The founders of Dishoom, the restaurant chain, have diluted their holdings for the first time after selling equity to investment firm L Catterton, backed by luxury goods chain LVMH.
Dishoom, which is opening a Glasgow outlet at the end of this month on the back of its successful Edinburgh restaurant, has received an undisclosed sum from L Catterton and the family office of LVMH boss, Bernard Arnault.
The deal values Dishoom at about £300 million and its co-founders will remain in charge of the day-to-day management alongside long-serving Brian Trollip, who became chief executive last year.
The founders have been working with Goldman Sachs on their investment options and the new funding will enable the company to invest in America next year.
Cousins Shamil Thakrar and Kavi Thakrar established Dishoom as a restaurant in Covent Garden in 2010, with the brothers Amar and Adarsh Radia, who both left the business in 2017, as co-founders.
Its restaurants were designed to evoke a Bombay Iranian café from the 1960s and customers form long queues to get a table.
It currently runs ten restaurants and also four cafés under the Permit Room brand, employing about 2,000 people.
Dishoom’s revenues rose by 23% to £116.8 million for the year ended 31 December, 2023, according to the most recent accounts filed at Companies House. The group’s profit before tax was up 56% to £7.4 million.
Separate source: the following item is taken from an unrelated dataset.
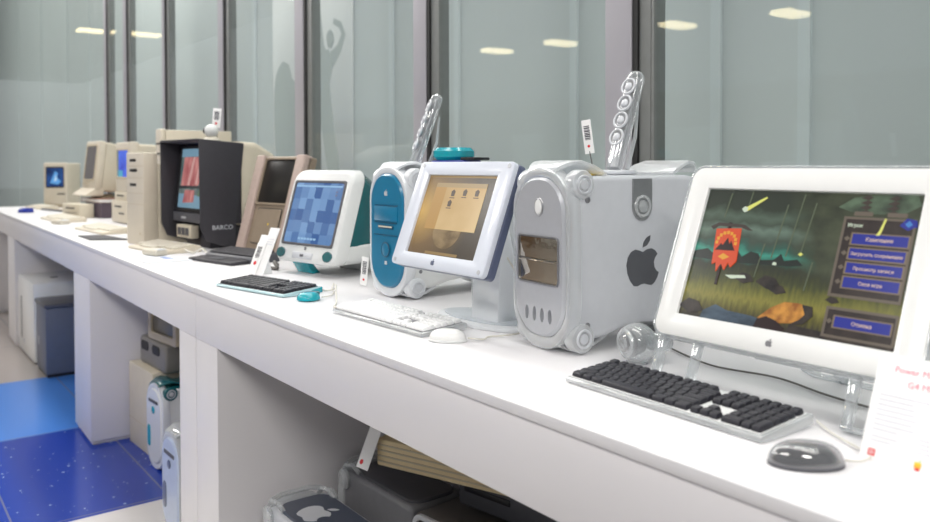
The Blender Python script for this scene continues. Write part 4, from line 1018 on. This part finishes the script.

Miray Topay, a partner at L Catterton, said the team at Dishoom had created “a truly exceptional business by all measures”.
US-based L Catterton, which is 40% owned by LVMH, specialises in investing in mid-market companies, with assets under management of about $37 billion. In August 2017 it invested £15m for a 27.9% stake in Edinburgh brewer and pubs group Innis & Gunn.
LVMH owns brands such as Louis Vuitton and Scotch whisky company Glenmorangie.